BRIEF:
Write out every entry exactly as it appears.

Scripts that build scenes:
★ ★ ★ ★
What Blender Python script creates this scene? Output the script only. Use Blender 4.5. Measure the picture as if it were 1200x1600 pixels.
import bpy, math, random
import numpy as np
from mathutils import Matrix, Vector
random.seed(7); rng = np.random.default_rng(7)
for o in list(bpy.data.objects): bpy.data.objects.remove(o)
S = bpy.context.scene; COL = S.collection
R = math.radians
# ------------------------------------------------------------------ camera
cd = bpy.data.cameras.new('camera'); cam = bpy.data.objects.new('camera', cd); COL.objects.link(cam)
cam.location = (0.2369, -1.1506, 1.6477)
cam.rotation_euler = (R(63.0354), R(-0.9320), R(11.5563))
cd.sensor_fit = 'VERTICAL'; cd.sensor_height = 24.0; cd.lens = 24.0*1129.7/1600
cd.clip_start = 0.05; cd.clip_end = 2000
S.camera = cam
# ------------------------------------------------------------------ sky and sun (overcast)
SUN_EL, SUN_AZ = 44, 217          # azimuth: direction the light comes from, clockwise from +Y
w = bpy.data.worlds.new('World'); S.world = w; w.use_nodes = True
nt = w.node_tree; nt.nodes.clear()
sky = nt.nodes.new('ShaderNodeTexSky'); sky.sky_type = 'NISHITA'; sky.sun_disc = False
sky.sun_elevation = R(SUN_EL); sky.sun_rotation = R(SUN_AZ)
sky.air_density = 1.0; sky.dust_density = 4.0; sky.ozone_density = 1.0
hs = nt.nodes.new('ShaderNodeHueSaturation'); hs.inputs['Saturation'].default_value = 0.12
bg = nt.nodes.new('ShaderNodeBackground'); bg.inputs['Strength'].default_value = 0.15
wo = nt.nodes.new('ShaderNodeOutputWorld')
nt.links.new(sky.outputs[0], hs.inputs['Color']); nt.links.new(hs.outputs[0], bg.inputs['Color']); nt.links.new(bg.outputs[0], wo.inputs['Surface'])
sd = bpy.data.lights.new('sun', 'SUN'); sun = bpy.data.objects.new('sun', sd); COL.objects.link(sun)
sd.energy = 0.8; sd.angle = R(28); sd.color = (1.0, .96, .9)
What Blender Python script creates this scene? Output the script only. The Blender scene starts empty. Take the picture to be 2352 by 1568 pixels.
★ ★ ★ ★
EXERCISE RESULT:
What Blender Python script creates this scene? Output the script only. Use Blender 4.5. Measure the picture as if it were 1200x1600 pixels.
import bpy, math, random
import numpy as np
from mathutils import Matrix, Vector
random.seed(7); rng = np.random.default_rng(7)
for o in list(bpy.data.objects): bpy.data.objects.remove(o)
S = bpy.context.scene; COL = S.collection
R = math.radians
# ------------------------------------------------------------------ camera
cd = bpy.data.cameras.new('camera'); cam = bpy.data.objects.new('camera', cd); COL.objects.link(cam)
cam.location = (0.2369, -1.1506, 1.6477)
cam.rotation_euler = (R(63.0354), R(-0.9320), R(11.5563))
cd.sensor_fit = 'VERTICAL'; cd.sensor_height = 24.0; cd.lens = 24.0*1129.7/1600
cd.clip_start = 0.05; cd.clip_end = 2000
S.camera = cam
# ------------------------------------------------------------------ sky and sun (overcast)
SUN_EL, SUN_AZ = 44, 217          # azimuth: direction the light comes from, clockwise from +Y
w = bpy.data.worlds.new('World'); S.world = w; w.use_nodes = True
nt = w.node_tree; nt.nodes.clear()
sky = nt.nodes.new('ShaderNodeTexSky'); sky.sky_type = 'NISHITA'; sky.sun_disc = False
sky.sun_elevation = R(SUN_EL); sky.sun_rotation = R(SUN_AZ)
sky.air_density = 1.0; sky.dust_density = 4.0; sky.ozone_density = 1.0
hs = nt.nodes.new('ShaderNodeHueSaturation'); hs.inputs['Saturation'].default_value = 0.12
bg = nt.nodes.new('ShaderNodeBackground'); bg.inputs['Strength'].default_value = 0.15
wo = nt.nodes.new('ShaderNodeOutputWorld')
nt.links.new(sky.outputs[0], hs.inputs['Color']); nt.links.new(hs.outputs[0], bg.inputs['Color']); nt.links.new(bg.outputs[0], wo.inputs['Surface'])
sd = bpy.data.lights.new('sun', 'SUN'); sun = bpy.data.objects.new('sun', sd); COL.objects.link(sun)
sd.energy = 0.8; sd.angle = R(28); sd.color = (1.0, .96, .9)
What Blender Python script creates this scene? Output the script only. The Blender scene starts empty. Take the picture to be 2352 by 1568 pixels.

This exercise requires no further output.